Red Wine Ageing

Chart showing red wine aging

Some red wines age better than others. There are many reasons for this, but one influencing factor is the grape variety. A wine’s natural traits of acidity and tannin create a sort of pathway that allows it to evolve (and even improve) over time. This is why some varietal wines taste better when they’re a slightly older than others, and vice versa.
For example, take a grape like Cabernet Sauvignon. When barrel samples of Cabernet Sauvignon are tasted at a pre-release session, your palate is filled with mouth drying tannin. These wines can be so astringent that your teeth stick to the insides of your lips!
Over time, however, that astringent tannin mellows out through a series of chemical interactions and the wine tastes smoother. And this, is why cellaring wine can be so rewarding. Those red wines with high acidity and high tannin are perfect to lay down for a few years. If you’re afraid of a big investment, try experimenting and aging a few good value wines for just one year. The results are likely to surprise you.
Cabernet Sauvignon is highly variable because there are a wide range of quality levels and regions. Look for wines with deep color, moderately low pH (e.g. higher acidity), balanced alcohol levels, and noticeable tannins.
You wouldn’t think it to be the case, but Merlot ages just as well. The wines become softer and often more smoky (think tobacco) with age. Right-bank Bordeaux is a great place to start with aging Merlot.
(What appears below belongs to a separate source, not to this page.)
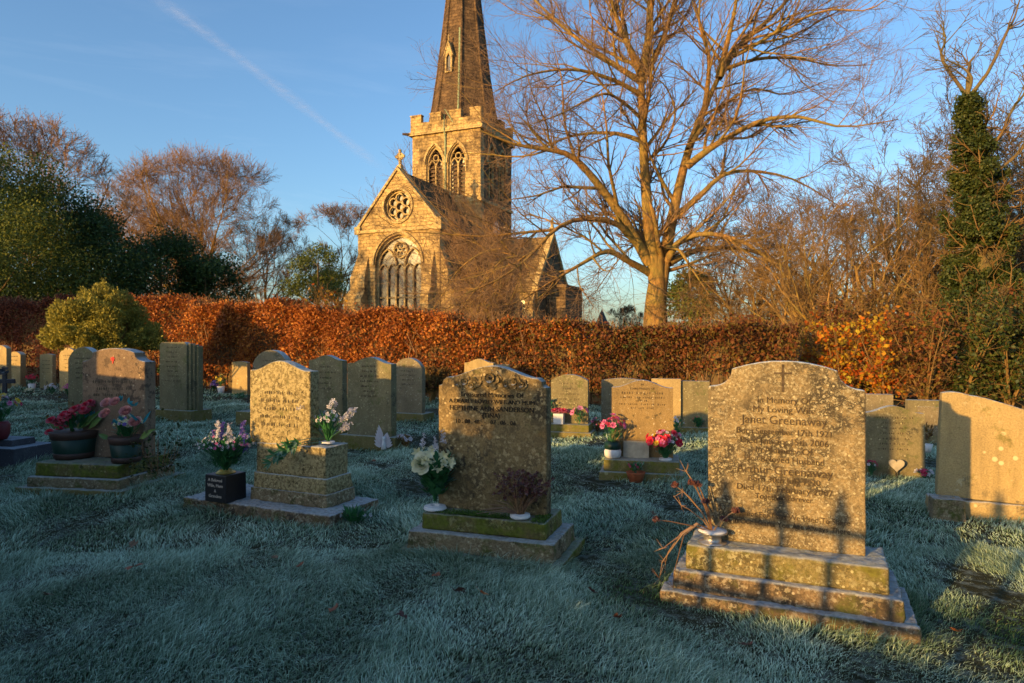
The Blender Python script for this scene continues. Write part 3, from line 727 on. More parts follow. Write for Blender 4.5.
# dried plant at the right of the brown stone
x, y, z = local(pB, .22, .17, .24)
def dried(name, loc, label, n, h, spread, seed, heads=.7, lean=0., sx=1.2, headr=.008, cat='dried flowers', base=(0, 0)):
    rnd = random.Random(seed); o = empty(name, loc, 0, label, cat, FG); s = MB(); hd = MB()
    for i in range(n):
        a = rnd.uniform(-1, 1); e = Vector((a*spread*sx+lean, rnd.uniform(-.5, .5)*spread, h*rnd.uniform(.55, 1.)*(1-.25*abs(a))))
        m = Vector((e.x*.4, e.y*.4, e.z*.55))
        s.tube([(rnd.uniform(-.015, .015), rnd.uniform(-.01, .01), 0.01), tuple(m+Vector((rnd.uniform(-.012, .012),)*3)), tuple(e)], [.0032, .0026, .0014], 4)
        for k in range(3):
            t = rnd.uniform(.5, 1); p = m.lerp(e, t*2-1) if t > .5 else m
            q = p+Vector((rnd.uniform(-.04, .04), rnd.uniform(-.03, .03), rnd.uniform(.01, .05)))
            s.tube([tuple(p), tuple(q)], [.0016, .001], 3)
            if rnd.random() < heads: 
                for u in range(3): hd.bloom(q, rdir(rnd, .5), headr*rnd.uniform(.8, 1.5), 2, 5, .6, rnd)
        if rnd.random() < heads:
            for u in range(3): hd.bloom(e+Vector((rnd.uniform(-.01, .01),)*3), rdir(rnd, .5), headr*1.3, 2, 5, .6, rnd)
    s.build('stalks', M['dried'], o); hd.build('flower_heads', M['driedhead'], o)
    return o
o = dried('dried_flowers', (x, y, .243), 'dead brown flower stalks in a white holder right of the carved rose stone', 46, .30, .14, 3, .9, headr=.009)
b = MB(); b.lathe([(.055, 0), (.06, .008), (.058, .022), (.03, .026), (.03, .012)], (0, 0, 0), 24); b.build('flower_holder', M['white_plastic'], o)
b = MB()
for i in range(12):
    e = Vector((-.12-rnd.random()*.16, -.02-rnd.random()*.05, .03+rnd.random()*.09)); b.tube([(0, 0, .015), tuple(e*.5+Vector((0, 0, .03))), tuple(e)], [.003, .002, .0012], 4)
b.build('fallen_stalks', M['dried'], o)
# moss on the brown stone's plinth
rnd2 = random.Random(14)
b = MB()
for i in range(2600):
    q = rnd2.random()
    if q < .7:
        lx_ = rnd2.gauss(-.04, .12); ly_ = .115+abs(rnd2.gauss(0, .05)); lz_ = .241
        if abs(lx_) > .38 or ly_ > .265: continue
    else: lx_ = .30+rnd2.random()*.08; ly_ = .112+rnd2.random()*.2; lz_ = .243-abs(rnd2.gauss(0, .01))
    X, Y, Z = local(pB, lx_, ly_, lz_)
    b.leaf((X-pB[0], Y-pB[1], Z), (rnd2.uniform(-1, 1), rnd2.uniform(-1, 1), rnd2.uniform(.2, 1.2)), (0, 0, 1), .012, .006)
o = b.build('moss_cushion', M['mossmat']); o.location = (pB[0], pB[1], 0); tag(o, 'bright green moss on the carved rose stone\'s upper plinth', 'moss', kind='stuff')

# tin with dried flowers left on the golden stone's plinth
pA = (*G((648+914)/2, 616), 24)
x, y, z = local(pA, -.335, .185, .25)
o = empty('dried_flowers', (x, y, .252), 0, 'withered seed heads in a wide-rimmed pale tin on the golden stone\'s plinth', 'dried flowers', FG)
b = MB(); b.lathe([(.068, 0), (.07, .004), (.045, .006), (.043, .045), (.073, .052), (.075, .06), (.066, .063), (.03, .05)], (0, 0, 0), 28); b.build('flower_holder', M['tin'], o, True)
b = MB(); b.lathe([(.060, .058), (.072, .0605), (.070, .066), (.04, .068), (.02, .064)], (0, 0, 0), 28); b.build('rim', M['white_paint'], o, True)
s = MB(); hd = MB(); rnd = random.Random(77)
ends = [(-.20, -.03, .30, 1), (-.13, .02, .36, 0), (-.11, -.02, .31, 1), (-.15, .0, .26, 0), (-.05, -.05, .22, 1), (.11, -.03, .17, 1), (.06, 0, .12, 1), (-.17, -.04, .2, 0), (-.30, -.05, .13, 1), (-.08, -.02, .30, 1), (-.26, -.03, -.02, 0), (-.24, 0, -.10, 0), (-.28, -.04, -.17, 0), (-.22, -.08, -.2, 0)]
for (ex, ey, ez, hd_) in ends:
    if ez < 0: pts = [(0, 0, .06), (-.08, ey*.3, .10), (-.16, ey*.6, .05), (ex*.95, ey, ez*.5), (ex, ey, ez)]
    else: pts = [(0, 0, .05), (ex*.3, ey*.3, .05+(ez-.05)*.45), (ex*.75, ey*.7, .05+(ez-.05)*.85), (ex, ey, ez)]
    s.tube(pts, [.0038, .0034, .003, .0022, .0016][:len(pts)], 5)
    if hd_:
        for q in range(26): hd.bloom(Vector((ex, ey, ez))+rdir(rnd, 0)*.012, Vector((rnd.gauss(0, 1), rnd.gauss(0, 1), rnd.gauss(0, 1))), .011, 2, 5, .7, rnd)
    else:
        e = Vector(pts[-1])
        for q in range(5): s.tube([tuple(e), tuple(e+Vector((rnd.uniform(-.05, .03), rnd.uniform(-.03, .03), rnd.uniform(-.05, .06))))], [.002, .001], 4)
s.build('stalks', M['dried'], o); hd.build('flower_heads', M['driedhead'], o)

# flowers round the orange-brown stone
pM = (*G((598+684)/2, 479), 13)
x, y, z = local(pM, .22, .13, .15)
o = bunch('flower_bouquet', (x, y, .160), 'round red and pink bouquet with two yellow blooms at the orange-brown stone\'s right', .27, .19, [('red_flower', 'red', .036, 22, 3, True), ('pink_flowers', 'magenta', .02, 26, 2, False), ('yellow_flower', 'yellow', .03, 3, 3, True), ('white_flowers', 'whitepetal', .012, 20, 2, False)], 60, 'stem', .05, .02, 41, 'bouquet')
b = MB(); b.lathe([(.055, 0), (.06, .006), (.055, .02), (.03, .022)], (0, 0, 0), 20); b.build('flower_holder', M['white_plastic'], o)
x, y, z = local(pM, -.27, .14, .16)
o = bunch('flower_bouquet', (x, y, .163), 'magenta flowers in a dark-banded white bowl at the orange-brown stone\'s left', .30, .13, [('magenta_flower', 'magenta', .026, 9, 3, True), ('crimson_flowers', 'crimson', .02, 10, 3, False)], 70, 'stem', .05, .02, 43, 'bouquet', z0=.1)
b = MB(); b.lathe([(.06, 0), (.078, .02), (.082, .06), (.07, .085), (.05, .085)], (0, 0, 0), 24); b.build('bowl', M['white_plastic'], o, True)
b = MB(); b.lathe([(.072, .083), (.08, .09), (.076, .15), (.05, .16), (.03, .12)], (0, 0, 0), 24); b.build('pot', M['greenpot'], o, True)
x, y, z = local(pM, -.055, .20, .16)
o = empty('plaque', (x, y, .161), -R(13), 'cream open-book plaque leaning on the orange-brown stone', 'plaque')
b = MB(); b.add([(-.12, 0, 0), (0, -.02, 0), (0, .015, .155), (-.12, .035, .15), (.12, 0, 0), (.12, .035, .15), (-.12, .02, 0), (0, .0, 0), (0, .035, .155), (-.12, .055, .15), (.12, .02, 0), (.12, .055, .15)],
    [(0, 1, 2, 3), (1, 4, 5, 2), (9, 8, 7, 6), (8, 11, 10, 7), (3, 2, 8, 9), (2, 5, 11, 8), (0, 3, 9, 6), (4, 10, 11, 5), (1, 0, 6, 7), (4, 1, 7, 10)])
b.build('tablet', M['creamstone'], o)
x, y, z = local(pM, -.06, .03, .0)
o = bunch('potted_flowers', (x, y-.06, .0), 'low terracotta bowl of frosted purple-brown plants in front of the orange-brown stone', .10, .09, [('small_flowers', 'crimson', .01, 8, 2, False)], 80, 'stem', .04, .014, 47, 'potted flowers', z0=.06)
b = MB(); b.lathe([(.06, -.02), (.085, .06), (.09, .07), (.08, .07), (.05, .05)], (0, 0, 0), 24); b.build('pot', M['terracotta'], o, True)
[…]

Monastrell (aka Mourvèdre) has extremely high tannin and color. In the Bandol region of Provence, this grape doesn’t usually come around in exceptional taste until after at least 10 years of aging. Expect rich, peppery, rustic flavors.
Tempranillo is, hands down, one of the best varieties to age long-term. The wine makers of Rioja know this and have a wine classification system built around ageing.
Sangiovese is another top-notch grape variety to age long-term because Sangiovese has such spicy acidity. Over time, this wine mellows out and produces sweet figgy notes.
Check out Brunello di Montalcino for a cellar-worthy example.
The regions of Barolo and Barbaresco are collectors’ favourite places to look for age-worthy Nebbiolo wine. Why? Nebbiolo produces wines with incredibly high tannin that softens and seems to sweeten over time.